Kutanya mengapa kakek buyutnya berani menembaki presiden? Konon kata paman Step, pacar kakek buyutnya direbut Soekarno dan hingga hingga akhir hayat si penembak itu tetap membujang. Aku terpingkal mendengarkan ceritanya. Hanya karena cinta ia berani melakukan usaha percobaan pembunuh sang presiden kala itu. Apakah benar alasan cinta? Tak adakah sebab lain? Aku mulai meragu! Paman Step tak henti-henti meyakinkan kebenaran ceritanya. Menyedihkan sekali nasib si penembak itu. Berakhir tragis! Masa sich, akhir hayatnya dihabiskan di kamar mandi, onani. Mari buka kembali lembaran-lembaran buku sejarah. Luruskan sejarah!!

Paman Step memang berasal dari keluarga militan. Aku masih terkekeh mendengar ceritanya. Bukankah paman Step pernah aktif di organisasi pergerakan GMNI (akronim; Gerakan Mahasiswa Nasional Indonesia)? Kok ya tidak membalaskan dendam kakek buyutnya itu. Bukankah GMNI itu underbownya PNI (Partai Nasional Indonesia)? Ada-ada aja nich paman Step ini, kok malah ikut aktif di organisasi yang Notabene kendaraan politik Soekarno. Kok ya tidak ikut PMII (Pergerakan Mahasiswa Islam Indonesia) saja. Lalu bersekongkol dengan musuh-musuh Soekarno dan membalaskan dendam kakek buyutnya?

Kembali pada konsep revolusi. Paman masih bercerita tentang revolusi senjata. Konon ia pernah membunuh puluhan orang sewaktu mengikuti operasi Seroja di Timor-Timur (sekarang Timor Leste). Dia hafal betul cara merakit senapan. Dari M 16, AK 47, Steyr AUG, Galil dengan mata terutup ia bisa merakit. Seluk beluk isi dari senapan itu ia telah hafal luar dalam. Konon katanya ia bisa membuat senapan laras panjang setara buatan pabrik. Akurasi, letupan dan ketahanan dari senapan yang ia buat kualitasnya hampir tak jauh beda dengan produksi pabrikan Pindad atau Rusia IZhMASh. “Baiklah paman. Saya siap jadi martir. Separuh nyawa kupersembahkan untuk revolusi Indonesia. Tolong saya buatkan senapan api 10 pucuk saja! Dengan sepuluh pemuda, saya siap bergerilya” ejekku. Paman Step mengiyakan permintaanku, dan ia berjanji akan membuatkan 10 pucuk pesananku. Kutahu ia takkan pernah menepati janji. Revolusi takkan berhasil tanpa senjata. Takkan mungkin terwujud revolusi di Indonesia.

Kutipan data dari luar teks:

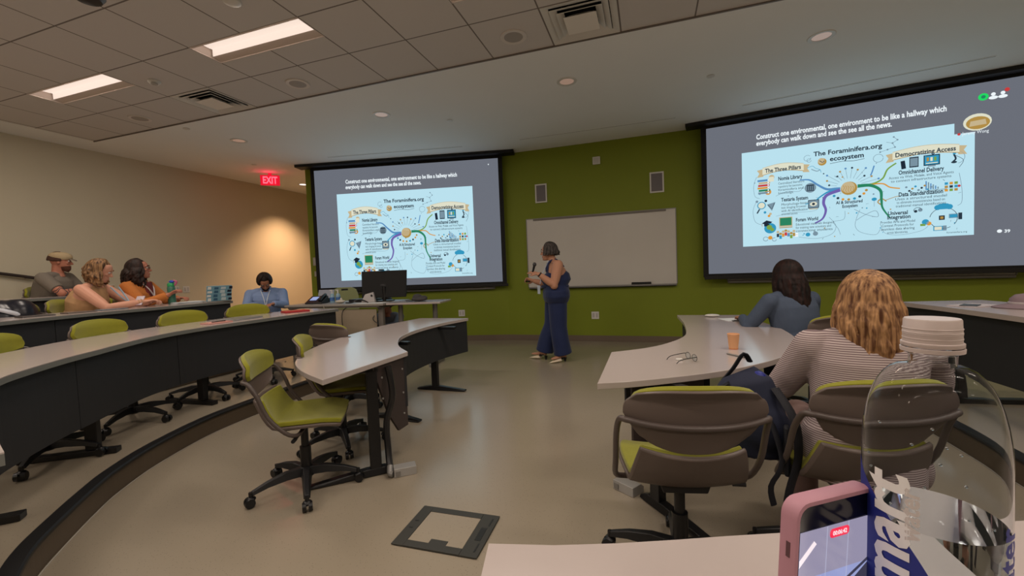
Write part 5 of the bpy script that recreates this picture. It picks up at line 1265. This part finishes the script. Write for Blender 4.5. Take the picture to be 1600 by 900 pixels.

Diakhir perbincangan tentang revolusi. Ia memamerkan sebuah magazin berikut 36 butir peluru berkaliber 5.56 x 45 mm. Katanya magazin dan peluru itu adalah kenang-kenangan dari operasi Seroja yang pernah ia ikuti. Kupegang magazin itu, kuamati satu persatu selongsong peluru. Tertera ke-36 butir peluru itu diproduksi tahun 1983. ehm, bukankah semua orang Indonesia tahu kalau Operasi Seroja itu dimulai pada akhir desember 1975 hingga 1978. Ada-ada aja nih paman yang jenius ini, masa mau membodohi saya. Memangnya saya buta huruf? Gumamku. Usut punya usut, berdasar informasi dari teman-teman magazin beserta 36 butir peluru yang dimiliki paman Step itu adalah hasil pemberian dari temannya yang kini sedang bertugas di Koramil (Komando Rayon Militer) setempat. Aku dikibuli. Tak apa ia mengibuli, yang penting aku bisa tertawa. Stres hilang coy. Tertawalah sebelum tertawa itu dilarang kata Dono, Kasino, Indro dalam film-filmnya. Anggap saja pelepas penat yang menghimpit, Leluconing Urip.
***

Sejarah telah membuktikan. Dari tempat lahir di Ambon ia berkeliling Nusantara hingga duniapun telah jajaki. Celah dunia bagian mana kaki yang belum di injak paman Step? Kuyakin, pengakuannya dari ujung utara hingga selatan ia telah tapaki. Dari ujung timur sampai barat ia telah jelajahi. Benarkah? Mari terus bertanya?